## Task instructions
From the listing that follows, output everything exactly except the pictures.

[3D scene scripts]
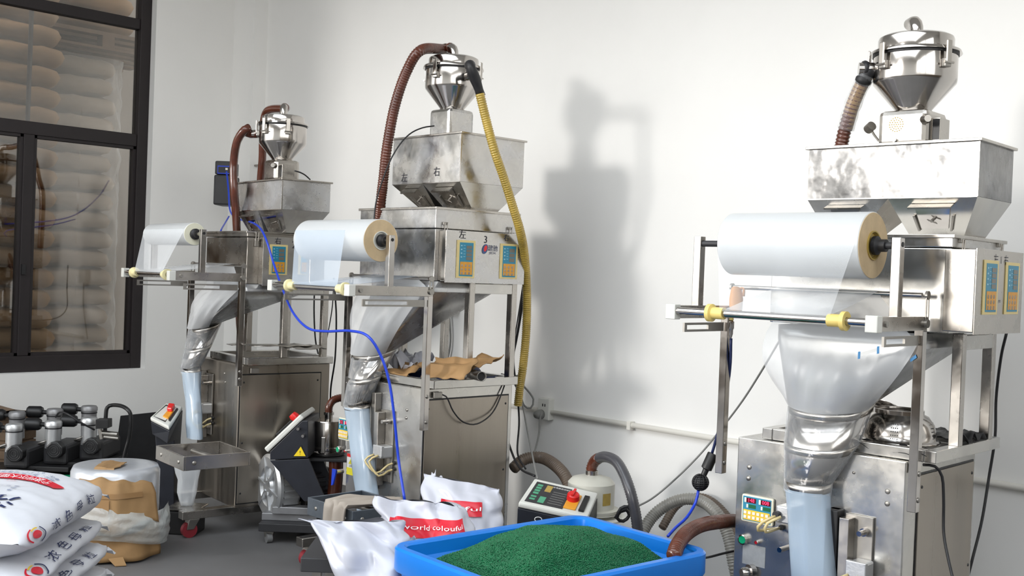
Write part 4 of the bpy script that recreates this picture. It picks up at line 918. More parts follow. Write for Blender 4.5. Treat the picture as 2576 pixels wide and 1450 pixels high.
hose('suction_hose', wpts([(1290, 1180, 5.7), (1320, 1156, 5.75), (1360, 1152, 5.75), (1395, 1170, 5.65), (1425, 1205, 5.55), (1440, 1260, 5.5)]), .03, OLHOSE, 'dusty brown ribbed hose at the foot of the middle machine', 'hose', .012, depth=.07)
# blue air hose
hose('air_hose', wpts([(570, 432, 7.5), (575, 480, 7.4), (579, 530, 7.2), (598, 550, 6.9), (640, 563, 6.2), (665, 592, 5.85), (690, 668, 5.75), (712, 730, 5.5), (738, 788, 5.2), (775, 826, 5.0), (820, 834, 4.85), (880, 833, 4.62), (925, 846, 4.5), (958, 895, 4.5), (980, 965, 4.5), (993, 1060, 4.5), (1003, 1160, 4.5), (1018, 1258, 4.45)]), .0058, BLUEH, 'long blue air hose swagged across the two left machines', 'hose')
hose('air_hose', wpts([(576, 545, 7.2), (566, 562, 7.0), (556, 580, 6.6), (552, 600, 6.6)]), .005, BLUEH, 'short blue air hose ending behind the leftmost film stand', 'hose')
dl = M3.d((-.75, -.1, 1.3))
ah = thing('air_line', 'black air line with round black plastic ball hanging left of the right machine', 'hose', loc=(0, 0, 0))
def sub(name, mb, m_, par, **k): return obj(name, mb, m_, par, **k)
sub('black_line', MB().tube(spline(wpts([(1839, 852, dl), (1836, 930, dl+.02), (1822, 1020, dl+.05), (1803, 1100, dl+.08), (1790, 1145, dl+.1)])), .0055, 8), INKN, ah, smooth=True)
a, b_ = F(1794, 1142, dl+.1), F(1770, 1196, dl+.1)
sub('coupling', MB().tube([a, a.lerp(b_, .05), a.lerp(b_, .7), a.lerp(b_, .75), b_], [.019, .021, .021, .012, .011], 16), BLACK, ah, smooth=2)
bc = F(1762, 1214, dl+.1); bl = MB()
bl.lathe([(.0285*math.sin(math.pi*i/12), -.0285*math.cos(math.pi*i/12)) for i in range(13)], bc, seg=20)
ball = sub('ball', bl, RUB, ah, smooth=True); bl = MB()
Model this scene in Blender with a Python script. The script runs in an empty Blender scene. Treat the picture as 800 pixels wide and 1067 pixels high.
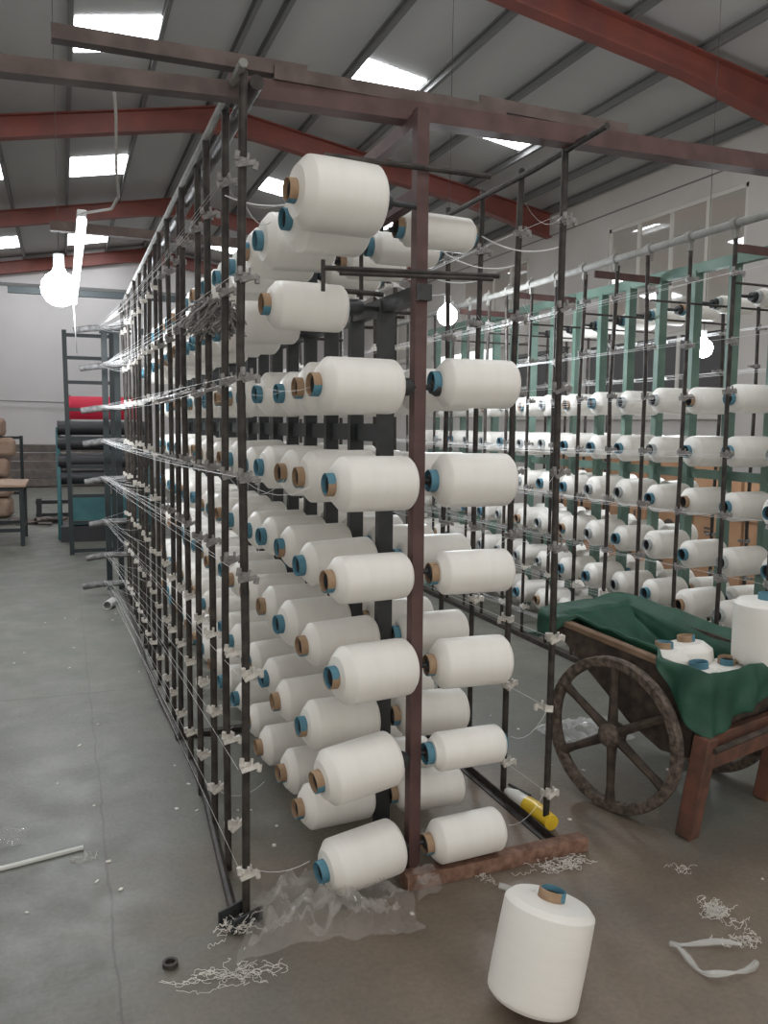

## Output
Write part 4 of the bpy script that recreates this picture. It picks up at line 918. More parts follow. Write for Blender 4.5. Treat the picture as 2576 pixels wide and 1450 pixels high.
hose('suction_hose', wpts([(1290, 1180, 5.7), (1320, 1156, 5.75), (1360, 1152, 5.75), (1395, 1170, 5.65), (1425, 1205, 5.55), (1440, 1260, 5.5)]), .03, OLHOSE, 'dusty brown ribbed hose at the foot of the middle machine', 'hose', .012, depth=.07)
# blue air hose
hose('air_hose', wpts([(570, 432, 7.5), (575, 480, 7.4), (579, 530, 7.2), (598, 550, 6.9), (640, 563, 6.2), (665, 592, 5.85), (690, 668, 5.75), (712, 730, 5.5), (738, 788, 5.2), (775, 826, 5.0), (820, 834, 4.85), (880, 833, 4.62), (925, 846, 4.5), (958, 895, 4.5), (980, 965, 4.5), (993, 1060, 4.5), (1003, 1160, 4.5), (1018, 1258, 4.45)]), .0058, BLUEH, 'long blue air hose swagged across the two left machines', 'hose')
hose('air_hose', wpts([(576, 545, 7.2), (566, 562, 7.0), (556, 580, 6.6), (552, 600, 6.6)]), .005, BLUEH, 'short blue air hose ending behind the leftmost film stand', 'hose')
dl = M3.d((-.75, -.1, 1.3))
ah = thing('air_line', 'black air line with round black plastic ball hanging left of the right machine', 'hose', loc=(0, 0, 0))
def sub(name, mb, m_, par, **k): return obj(name, mb, m_, par, **k)
sub('black_line', MB().tube(spline(wpts([(1839, 852, dl), (1836, 930, dl+.02), (1822, 1020, dl+.05), (1803, 1100, dl+.08), (1790, 1145, dl+.1)])), .0055, 8), INKN, ah, smooth=True)
a, b_ = F(1794, 1142, dl+.1), F(1770, 1196, dl+.1)
sub('coupling', MB().tube([a, a.lerp(b_, .05), a.lerp(b_, .7), a.lerp(b_, .75), b_], [.019, .021, .021, .012, .011], 16), BLACK, ah, smooth=2)
bc = F(1762, 1214, dl+.1); bl = MB()
bl.lathe([(.0285*math.sin(math.pi*i/12), -.0285*math.cos(math.pi*i/12)) for i in range(13)], bc, seg=20)
ball = sub('ball', bl, RUB, ah, smooth=True); bl = MB()
Model this scene in Blender with a Python script. The script runs in an empty Blender scene. Treat the picture as 800 pixels wide and 1067 pixels high.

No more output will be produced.